C++ or Python?
Up until this point, the commands for ROOT/C++ and Python/ROOT were nearly identical.1 I presented them in the context of using cling, ROOT’s C++ environment.
From this point forward, using ROOT/C++ is different from using Python with ROOT extensions (“pyroot”). You have to decide: in which language do you want to use ROOT? My initial advice is to ask your supervisor. Their response, in ascending order of likelihood, will be:
A clear decision (C++ or Python).
“I don’t know. Which do you feel like learning?”
“I have no idea what you’re talking about.”
If it’s up to you, this may help you decide:2
In favor of Python:
Learning Python is easier and faster than learning C++.
Python can be more appropriate for “quick-and-dirty” analysis efforts, if that’s the kind of work you’ll be doing this summer.
In favor of C++:
All of the ROOT documentation, the Advanced Exercises, the Expert Exercises of this tutorial, and most of the tutorials included with ROOT are in C++.
If you’re going to be working with your experiment’s analysis framework, it will almost certainly involve working in C++.
C++ code, when compiled, is faster than Python (see this discussion).3
- 1
See here for the differences when using Python versus ROOT/C++.
- 2
Here are the areas in which neither has a clear advantage:
Both C++ and Python are used worldwide, so knowing either one is useful.
Python’s interactive development is usually cited as an advantage over C++, but ROOT offers the interactive C++ interpreter, cling.
Both languages have substantive numerical computing libraries (e.g., SciPy in Python, GSL in C++).

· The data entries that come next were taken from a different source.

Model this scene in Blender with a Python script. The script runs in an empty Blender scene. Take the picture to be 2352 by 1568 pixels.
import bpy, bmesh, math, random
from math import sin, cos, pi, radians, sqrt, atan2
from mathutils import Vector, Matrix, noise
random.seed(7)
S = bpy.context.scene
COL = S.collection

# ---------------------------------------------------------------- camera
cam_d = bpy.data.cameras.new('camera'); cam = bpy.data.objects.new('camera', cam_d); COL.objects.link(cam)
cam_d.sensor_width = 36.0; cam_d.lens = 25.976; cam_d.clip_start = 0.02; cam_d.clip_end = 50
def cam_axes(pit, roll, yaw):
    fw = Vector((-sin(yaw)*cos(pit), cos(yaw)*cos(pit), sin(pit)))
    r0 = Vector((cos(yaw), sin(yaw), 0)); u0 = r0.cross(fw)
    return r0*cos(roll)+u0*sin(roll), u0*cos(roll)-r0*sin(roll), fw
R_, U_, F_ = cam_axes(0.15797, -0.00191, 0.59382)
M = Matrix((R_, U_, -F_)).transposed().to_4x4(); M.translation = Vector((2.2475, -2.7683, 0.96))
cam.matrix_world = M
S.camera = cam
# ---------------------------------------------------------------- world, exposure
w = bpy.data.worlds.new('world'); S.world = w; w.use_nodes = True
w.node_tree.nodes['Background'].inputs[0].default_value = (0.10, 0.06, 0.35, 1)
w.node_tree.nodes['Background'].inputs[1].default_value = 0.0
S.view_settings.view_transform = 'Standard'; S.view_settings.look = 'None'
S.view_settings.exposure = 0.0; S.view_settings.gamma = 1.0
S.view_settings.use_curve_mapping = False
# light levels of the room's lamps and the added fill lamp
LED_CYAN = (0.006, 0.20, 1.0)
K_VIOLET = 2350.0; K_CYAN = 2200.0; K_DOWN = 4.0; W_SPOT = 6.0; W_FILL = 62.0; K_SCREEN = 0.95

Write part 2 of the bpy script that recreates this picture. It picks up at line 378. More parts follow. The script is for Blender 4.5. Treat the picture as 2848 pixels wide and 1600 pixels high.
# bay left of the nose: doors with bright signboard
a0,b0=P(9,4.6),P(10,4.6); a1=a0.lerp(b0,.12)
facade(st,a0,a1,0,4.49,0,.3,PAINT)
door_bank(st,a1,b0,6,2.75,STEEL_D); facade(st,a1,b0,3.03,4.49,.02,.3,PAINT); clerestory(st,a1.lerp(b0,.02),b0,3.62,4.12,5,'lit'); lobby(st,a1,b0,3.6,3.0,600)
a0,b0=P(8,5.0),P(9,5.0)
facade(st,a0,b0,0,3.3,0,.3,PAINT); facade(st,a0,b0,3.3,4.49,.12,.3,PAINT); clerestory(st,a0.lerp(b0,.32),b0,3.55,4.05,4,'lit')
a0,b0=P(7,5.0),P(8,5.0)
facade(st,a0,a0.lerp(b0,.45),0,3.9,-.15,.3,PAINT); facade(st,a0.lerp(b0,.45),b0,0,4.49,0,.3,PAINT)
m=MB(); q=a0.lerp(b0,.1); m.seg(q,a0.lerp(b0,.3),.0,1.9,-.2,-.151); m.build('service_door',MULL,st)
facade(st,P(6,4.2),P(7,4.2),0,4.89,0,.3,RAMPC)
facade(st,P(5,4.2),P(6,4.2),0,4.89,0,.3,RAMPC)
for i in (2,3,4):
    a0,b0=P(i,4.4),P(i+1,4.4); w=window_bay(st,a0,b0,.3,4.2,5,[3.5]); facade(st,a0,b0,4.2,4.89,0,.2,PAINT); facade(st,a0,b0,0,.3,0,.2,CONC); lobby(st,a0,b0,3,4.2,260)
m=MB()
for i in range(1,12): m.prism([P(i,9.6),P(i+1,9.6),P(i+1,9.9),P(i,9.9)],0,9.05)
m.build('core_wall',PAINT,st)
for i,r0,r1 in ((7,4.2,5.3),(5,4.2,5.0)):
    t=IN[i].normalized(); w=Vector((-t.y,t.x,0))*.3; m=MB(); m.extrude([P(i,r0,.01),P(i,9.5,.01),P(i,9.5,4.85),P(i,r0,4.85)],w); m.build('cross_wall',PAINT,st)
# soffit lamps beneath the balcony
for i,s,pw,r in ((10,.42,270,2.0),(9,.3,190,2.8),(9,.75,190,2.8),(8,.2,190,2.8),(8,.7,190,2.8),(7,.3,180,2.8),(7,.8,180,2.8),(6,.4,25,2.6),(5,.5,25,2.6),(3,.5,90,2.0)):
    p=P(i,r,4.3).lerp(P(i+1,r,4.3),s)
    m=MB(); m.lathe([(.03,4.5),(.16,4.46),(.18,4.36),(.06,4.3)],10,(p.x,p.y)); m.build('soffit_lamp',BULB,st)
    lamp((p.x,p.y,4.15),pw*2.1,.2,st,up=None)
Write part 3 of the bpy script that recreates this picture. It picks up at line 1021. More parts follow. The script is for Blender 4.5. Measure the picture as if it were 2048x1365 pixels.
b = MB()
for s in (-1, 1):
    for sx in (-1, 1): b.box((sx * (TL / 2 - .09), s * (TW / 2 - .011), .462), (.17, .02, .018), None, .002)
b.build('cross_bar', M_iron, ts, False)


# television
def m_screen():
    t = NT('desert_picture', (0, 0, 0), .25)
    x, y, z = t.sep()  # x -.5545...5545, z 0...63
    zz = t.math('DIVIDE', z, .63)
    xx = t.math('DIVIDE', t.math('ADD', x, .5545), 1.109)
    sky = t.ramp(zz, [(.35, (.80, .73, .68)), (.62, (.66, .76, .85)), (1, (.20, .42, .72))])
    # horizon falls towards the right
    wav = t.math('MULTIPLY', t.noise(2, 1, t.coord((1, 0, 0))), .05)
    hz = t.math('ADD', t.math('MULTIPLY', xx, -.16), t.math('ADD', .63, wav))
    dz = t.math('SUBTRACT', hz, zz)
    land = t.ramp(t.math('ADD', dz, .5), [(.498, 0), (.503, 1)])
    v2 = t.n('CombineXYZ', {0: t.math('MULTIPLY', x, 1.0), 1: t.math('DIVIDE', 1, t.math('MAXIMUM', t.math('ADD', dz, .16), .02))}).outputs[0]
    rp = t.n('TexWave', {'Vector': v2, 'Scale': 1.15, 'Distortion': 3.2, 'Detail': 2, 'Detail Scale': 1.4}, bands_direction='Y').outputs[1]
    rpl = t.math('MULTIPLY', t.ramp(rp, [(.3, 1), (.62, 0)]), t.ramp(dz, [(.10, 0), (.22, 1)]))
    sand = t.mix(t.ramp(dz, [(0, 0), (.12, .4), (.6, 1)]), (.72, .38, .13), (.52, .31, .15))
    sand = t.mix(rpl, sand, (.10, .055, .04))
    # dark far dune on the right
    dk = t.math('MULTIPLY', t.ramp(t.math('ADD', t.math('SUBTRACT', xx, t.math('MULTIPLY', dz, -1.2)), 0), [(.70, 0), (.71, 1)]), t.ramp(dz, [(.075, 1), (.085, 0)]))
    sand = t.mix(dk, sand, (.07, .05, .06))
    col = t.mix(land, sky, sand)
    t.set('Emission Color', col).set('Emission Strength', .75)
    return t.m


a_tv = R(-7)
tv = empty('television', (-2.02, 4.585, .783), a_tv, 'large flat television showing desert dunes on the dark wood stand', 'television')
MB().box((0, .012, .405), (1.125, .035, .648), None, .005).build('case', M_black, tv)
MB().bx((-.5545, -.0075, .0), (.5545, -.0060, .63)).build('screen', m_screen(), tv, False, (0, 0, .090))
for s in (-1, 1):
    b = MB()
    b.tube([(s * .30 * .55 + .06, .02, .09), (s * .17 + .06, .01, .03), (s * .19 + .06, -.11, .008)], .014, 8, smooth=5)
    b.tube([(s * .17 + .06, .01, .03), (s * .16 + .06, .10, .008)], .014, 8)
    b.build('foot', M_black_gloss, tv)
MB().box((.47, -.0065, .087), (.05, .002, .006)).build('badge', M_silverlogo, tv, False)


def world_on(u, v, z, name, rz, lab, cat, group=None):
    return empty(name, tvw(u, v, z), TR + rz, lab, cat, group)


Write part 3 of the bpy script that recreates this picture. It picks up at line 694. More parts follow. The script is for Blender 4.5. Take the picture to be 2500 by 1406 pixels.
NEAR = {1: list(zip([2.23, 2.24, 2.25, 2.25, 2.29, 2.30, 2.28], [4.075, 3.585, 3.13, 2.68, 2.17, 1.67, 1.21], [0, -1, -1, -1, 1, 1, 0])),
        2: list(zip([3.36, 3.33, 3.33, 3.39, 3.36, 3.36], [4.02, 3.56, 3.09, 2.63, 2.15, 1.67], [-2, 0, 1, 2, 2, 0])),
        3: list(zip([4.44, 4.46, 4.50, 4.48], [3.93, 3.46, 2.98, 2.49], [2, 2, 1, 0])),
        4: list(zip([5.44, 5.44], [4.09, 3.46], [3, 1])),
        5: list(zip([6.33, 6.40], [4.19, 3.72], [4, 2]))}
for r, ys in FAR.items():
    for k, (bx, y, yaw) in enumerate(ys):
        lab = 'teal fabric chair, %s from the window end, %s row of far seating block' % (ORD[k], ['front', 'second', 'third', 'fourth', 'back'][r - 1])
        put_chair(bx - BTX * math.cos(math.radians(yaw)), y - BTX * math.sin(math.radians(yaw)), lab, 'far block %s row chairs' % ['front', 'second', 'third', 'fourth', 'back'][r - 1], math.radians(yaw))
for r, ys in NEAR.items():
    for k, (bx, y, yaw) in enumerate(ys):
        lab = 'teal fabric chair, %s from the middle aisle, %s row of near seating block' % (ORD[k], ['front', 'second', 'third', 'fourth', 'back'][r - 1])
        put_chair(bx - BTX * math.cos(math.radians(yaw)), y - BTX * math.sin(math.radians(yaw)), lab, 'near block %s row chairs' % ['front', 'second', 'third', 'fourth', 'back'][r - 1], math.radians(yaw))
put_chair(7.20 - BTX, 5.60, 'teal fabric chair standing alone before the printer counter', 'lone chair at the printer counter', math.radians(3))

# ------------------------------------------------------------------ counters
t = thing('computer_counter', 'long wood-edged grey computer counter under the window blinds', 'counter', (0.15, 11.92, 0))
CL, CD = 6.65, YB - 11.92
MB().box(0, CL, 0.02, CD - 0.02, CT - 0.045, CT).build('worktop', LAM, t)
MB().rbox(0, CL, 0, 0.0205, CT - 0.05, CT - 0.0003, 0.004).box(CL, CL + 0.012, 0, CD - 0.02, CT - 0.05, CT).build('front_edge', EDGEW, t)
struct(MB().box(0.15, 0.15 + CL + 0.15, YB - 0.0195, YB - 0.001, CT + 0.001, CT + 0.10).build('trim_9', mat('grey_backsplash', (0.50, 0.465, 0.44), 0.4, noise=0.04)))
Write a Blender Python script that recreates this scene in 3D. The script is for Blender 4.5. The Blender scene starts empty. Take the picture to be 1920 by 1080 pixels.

Rivals to C++ and Python include (respectively) the Julia programming language and the Ruby scripting language. As far as I know none of the particle-physics groups connected with Nevis use them.
- 3
There are various tricks for making Python run faster; e.g., the %pypy cell magic, the Cython extension, list comprehensions, clever use of numpy. You’ll learn about them if you choose to become a Python expert.